There are many methods that webmasters use o ‘trick’ search engines into listing their pages at a god position on SERPs. Such a position, however, usually does not last long.
The first method is called keyword stuffing. It involves overusing keywords on the page. Webmasters will simply repeat keywords at the bottom of the page where visitors can’t see them. Or they might use invisible text (text in the colour matching the background colour). The page visitors would not catch the words, but the spiders that visit the page surely do (spiders read page content in HTML code and not in text). In fact, some search engines have gone a step ahead. They have spiders which can identify and ignore text that is the same colour as a page’s background.
A common tactic that was used at one point was using keywords that are not related to the content of the page at all, but are the most popular. This method did provide limited success, until spiders got even smarter and found a way to check keywords and meta tags with page content.

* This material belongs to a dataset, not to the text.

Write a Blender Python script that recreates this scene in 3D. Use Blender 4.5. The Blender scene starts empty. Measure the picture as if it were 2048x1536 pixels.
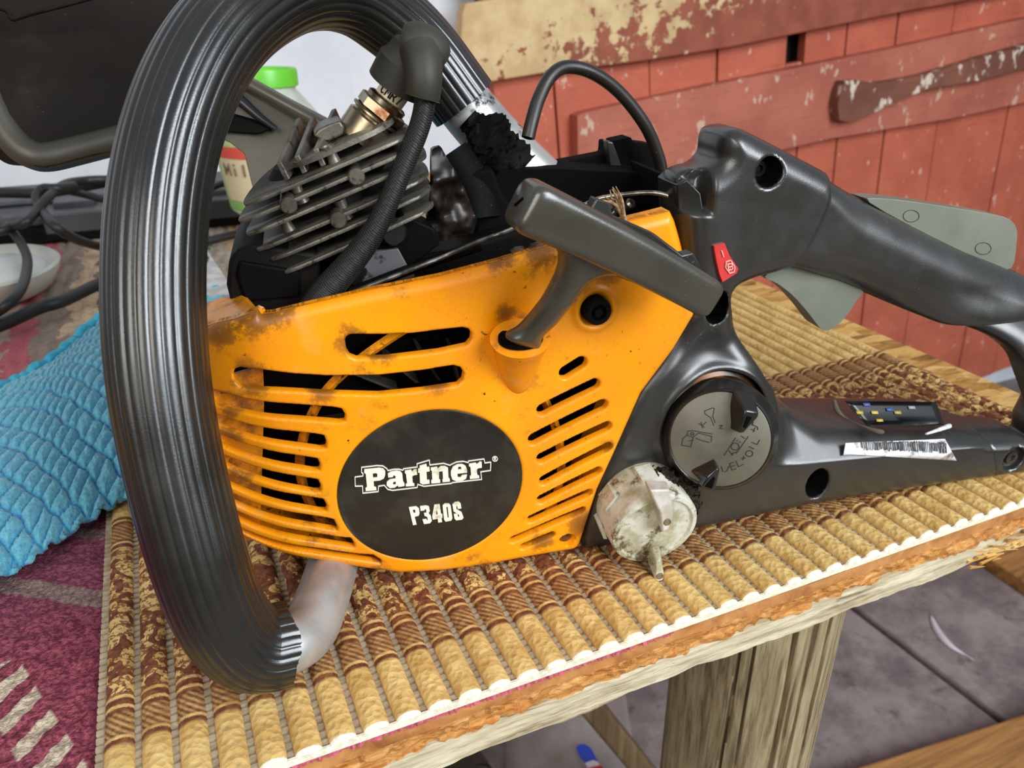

Webmasters have proven to be very innovative in other different ways. For example, webmaster creates a simple page that includes key words to get listed on an SERP. That simple page has a program that redirects visitors to a different page having nothing to do with the original search term. In this way, the webmaster creates several pages with keywords of all the popular terms and can get a lot of traffic to a particular site.
A second category of methods that are black hat SEO techniques is called page stuffing. Webmasters create two exact web pages, with the same content. He hopes that both pages will make the top SERP results. With many pages of the same content, the webmaster ends up pushing other pages off the top of the SERP and eliminates any competition. Now, many search engine spiders can compare pages against each other and determine if any two pages have the same content.
A third black hat technique is called selling or farming links. We have established that search engines look at the links of a page to determine the page’s relevance and hence, rank. SO some webmasters buy links from other sites to boost its page’s rank. This is what a link farm is; a collection of web pages that interlink with each other to increase a page’s rank.
Some link farms can have hundreds of web sites, each with a web page just to list the links of every other site in the farm. If a search engine discovers a link farm, it will flag every single site in the farm, or might even demote every page’s rank. In extreme cases, it can ban all the sites from its indexes.
We see that search engines usually do figure if a particular site is using one of the above black hat techniques to increase its SERP position. Cheating the system in this way might lead to a temporary increase in visitors, but besides the benefits being short-lived, most search engines penalize Web pages for using these techniques.